(STORED DATA):

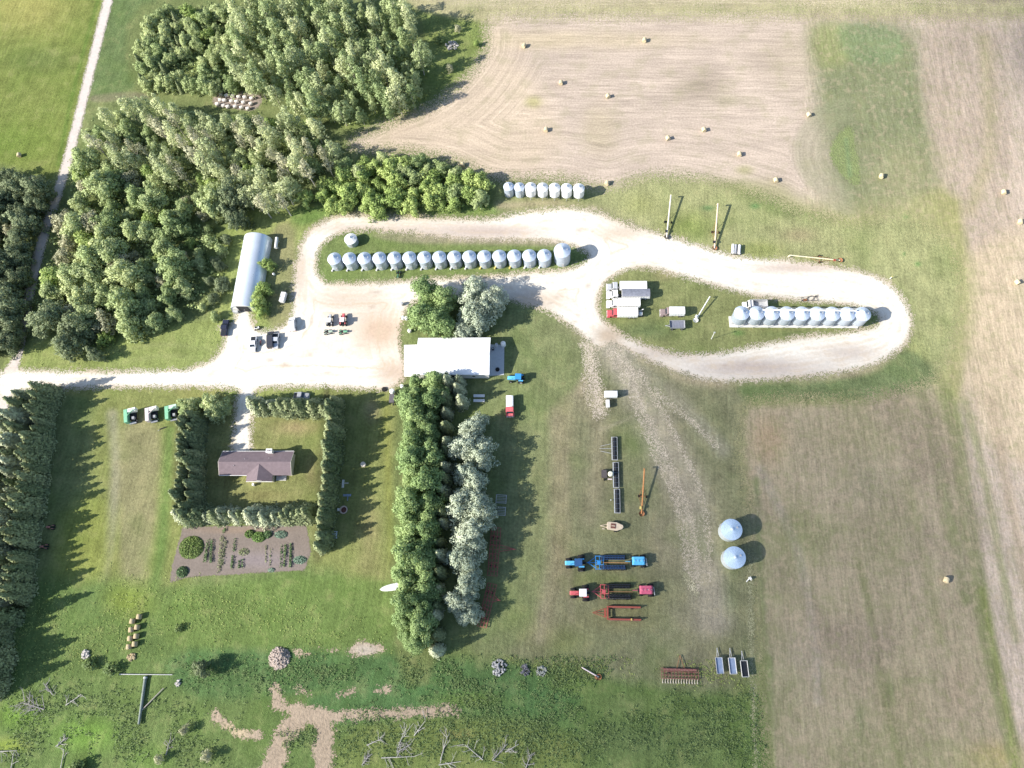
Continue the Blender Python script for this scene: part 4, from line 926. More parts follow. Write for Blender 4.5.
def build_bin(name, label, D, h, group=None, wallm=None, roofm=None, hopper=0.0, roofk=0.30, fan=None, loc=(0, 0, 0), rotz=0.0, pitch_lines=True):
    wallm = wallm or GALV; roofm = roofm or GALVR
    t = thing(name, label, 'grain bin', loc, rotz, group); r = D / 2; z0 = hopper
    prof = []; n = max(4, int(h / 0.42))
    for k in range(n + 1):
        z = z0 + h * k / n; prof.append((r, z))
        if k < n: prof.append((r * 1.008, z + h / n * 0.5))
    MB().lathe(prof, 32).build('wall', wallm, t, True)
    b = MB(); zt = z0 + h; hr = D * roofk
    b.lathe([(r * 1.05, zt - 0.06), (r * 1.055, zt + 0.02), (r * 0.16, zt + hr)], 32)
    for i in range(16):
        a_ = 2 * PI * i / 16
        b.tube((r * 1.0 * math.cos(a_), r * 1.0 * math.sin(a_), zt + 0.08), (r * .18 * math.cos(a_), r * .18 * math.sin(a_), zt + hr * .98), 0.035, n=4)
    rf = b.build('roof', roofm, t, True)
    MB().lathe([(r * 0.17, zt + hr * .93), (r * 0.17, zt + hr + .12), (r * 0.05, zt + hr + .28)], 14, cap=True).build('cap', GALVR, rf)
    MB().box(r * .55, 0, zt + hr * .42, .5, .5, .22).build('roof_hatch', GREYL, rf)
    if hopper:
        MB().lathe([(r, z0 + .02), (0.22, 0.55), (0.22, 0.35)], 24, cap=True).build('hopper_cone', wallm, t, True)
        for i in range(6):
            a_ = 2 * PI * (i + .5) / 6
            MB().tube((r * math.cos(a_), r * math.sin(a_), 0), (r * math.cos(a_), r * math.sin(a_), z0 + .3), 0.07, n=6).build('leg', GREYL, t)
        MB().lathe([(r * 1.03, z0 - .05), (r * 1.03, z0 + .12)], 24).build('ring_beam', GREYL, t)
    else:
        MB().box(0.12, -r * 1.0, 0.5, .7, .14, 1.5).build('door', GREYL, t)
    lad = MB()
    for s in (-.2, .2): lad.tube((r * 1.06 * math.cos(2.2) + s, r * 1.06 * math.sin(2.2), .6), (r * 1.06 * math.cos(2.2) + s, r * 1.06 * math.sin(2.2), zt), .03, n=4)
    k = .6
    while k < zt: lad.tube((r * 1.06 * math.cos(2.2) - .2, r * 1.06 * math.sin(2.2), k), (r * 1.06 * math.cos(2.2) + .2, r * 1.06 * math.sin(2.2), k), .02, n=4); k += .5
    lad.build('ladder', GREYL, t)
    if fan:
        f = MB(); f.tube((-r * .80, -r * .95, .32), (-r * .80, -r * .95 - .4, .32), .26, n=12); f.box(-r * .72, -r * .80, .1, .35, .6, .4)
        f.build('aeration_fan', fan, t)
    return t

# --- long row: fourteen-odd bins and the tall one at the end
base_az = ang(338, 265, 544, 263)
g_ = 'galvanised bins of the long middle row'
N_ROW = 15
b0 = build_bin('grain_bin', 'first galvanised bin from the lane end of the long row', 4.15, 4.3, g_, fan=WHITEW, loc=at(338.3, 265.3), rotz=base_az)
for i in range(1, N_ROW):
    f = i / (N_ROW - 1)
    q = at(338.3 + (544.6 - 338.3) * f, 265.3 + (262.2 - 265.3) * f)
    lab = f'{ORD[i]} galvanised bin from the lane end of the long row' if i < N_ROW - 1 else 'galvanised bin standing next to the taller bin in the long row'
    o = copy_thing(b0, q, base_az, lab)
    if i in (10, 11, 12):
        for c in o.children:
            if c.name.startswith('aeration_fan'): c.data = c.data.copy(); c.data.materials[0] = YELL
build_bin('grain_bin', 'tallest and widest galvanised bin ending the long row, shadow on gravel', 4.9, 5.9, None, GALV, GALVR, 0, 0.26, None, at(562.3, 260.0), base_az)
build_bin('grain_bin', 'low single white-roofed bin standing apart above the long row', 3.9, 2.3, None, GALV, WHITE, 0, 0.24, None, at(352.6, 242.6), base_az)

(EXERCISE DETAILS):
Omit the pictures and output all of the other material exactly.

(RESULT FOR THIS TASK):
Continue the Blender Python script for this scene: part 4, from line 926. More parts follow. Write for Blender 4.5.
def build_bin(name, label, D, h, group=None, wallm=None, roofm=None, hopper=0.0, roofk=0.30, fan=None, loc=(0, 0, 0), rotz=0.0, pitch_lines=True):
    wallm = wallm or GALV; roofm = roofm or GALVR
    t = thing(name, label, 'grain bin', loc, rotz, group); r = D / 2; z0 = hopper
    prof = []; n = max(4, int(h / 0.42))
    for k in range(n + 1):
        z = z0 + h * k / n; prof.append((r, z))
        if k < n: prof.append((r * 1.008, z + h / n * 0.5))
    MB().lathe(prof, 32).build('wall', wallm, t, True)
    b = MB(); zt = z0 + h; hr = D * roofk
    b.lathe([(r * 1.05, zt - 0.06), (r * 1.055, zt + 0.02), (r * 0.16, zt + hr)], 32)
    for i in range(16):
        a_ = 2 * PI * i / 16
        b.tube((r * 1.0 * math.cos(a_), r * 1.0 * math.sin(a_), zt + 0.08), (r * .18 * math.cos(a_), r * .18 * math.sin(a_), zt + hr * .98), 0.035, n=4)
    rf = b.build('roof', roofm, t, True)
    MB().lathe([(r * 0.17, zt + hr * .93), (r * 0.17, zt + hr + .12), (r * 0.05, zt + hr + .28)], 14, cap=True).build('cap', GALVR, rf)
    MB().box(r * .55, 0, zt + hr * .42, .5, .5, .22).build('roof_hatch', GREYL, rf)
    if hopper:
        MB().lathe([(r, z0 + .02), (0.22, 0.55), (0.22, 0.35)], 24, cap=True).build('hopper_cone', wallm, t, True)
        for i in range(6):
            a_ = 2 * PI * (i + .5) / 6
            MB().tube((r * math.cos(a_), r * math.sin(a_), 0), (r * math.cos(a_), r * math.sin(a_), z0 + .3), 0.07, n=6).build('leg', GREYL, t)
        MB().lathe([(r * 1.03, z0 - .05), (r * 1.03, z0 + .12)], 24).build('ring_beam', GREYL, t)
    else:
        MB().box(0.12, -r * 1.0, 0.5, .7, .14, 1.5).build('door', GREYL, t)
    lad = MB()
    for s in (-.2, .2): lad.tube((r * 1.06 * math.cos(2.2) + s, r * 1.06 * math.sin(2.2), .6), (r * 1.06 * math.cos(2.2) + s, r * 1.06 * math.sin(2.2), zt), .03, n=4)
    k = .6
    while k < zt: lad.tube((r * 1.06 * math.cos(2.2) - .2, r * 1.06 * math.sin(2.2), k), (r * 1.06 * math.cos(2.2) + .2, r * 1.06 * math.sin(2.2), k), .02, n=4); k += .5
    lad.build('ladder', GREYL, t)
    if fan:
        f = MB(); f.tube((-r * .80, -r * .95, .32), (-r * .80, -r * .95 - .4, .32), .26, n=12); f.box(-r * .72, -r * .80, .1, .35, .6, .4)
        f.build('aeration_fan', fan, t)
    return t

# --- long row: fourteen-odd bins and the tall one at the end
base_az = ang(338, 265, 544, 263)
g_ = 'galvanised bins of the long middle row'
N_ROW = 15
b0 = build_bin('grain_bin', 'first galvanised bin from the lane end of the long row', 4.15, 4.3, g_, fan=WHITEW, loc=at(338.3, 265.3), rotz=base_az)
for i in range(1, N_ROW):
    f = i / (N_ROW - 1)
    q = at(338.3 + (544.6 - 338.3) * f, 265.3 + (262.2 - 265.3) * f)
    lab = f'{ORD[i]} galvanised bin from the lane end of the long row' if i < N_ROW - 1 else 'galvanised bin standing next to the taller bin in the long row'
    o = copy_thing(b0, q, base_az, lab)
    if i in (10, 11, 12):
        for c in o.children:
            if c.name.startswith('aeration_fan'): c.data = c.data.copy(); c.data.materials[0] = YELL
build_bin('grain_bin', 'tallest and widest galvanised bin ending the long row, shadow on gravel', 4.9, 5.9, None, GALV, GALVR, 0, 0.26, None, at(562.3, 260.0), base_az)
build_bin('grain_bin', 'low single white-roofed bin standing apart above the long row', 3.9, 2.3, None, GALV, WHITE, 0, 0.24, None, at(352.6, 242.6), base_az)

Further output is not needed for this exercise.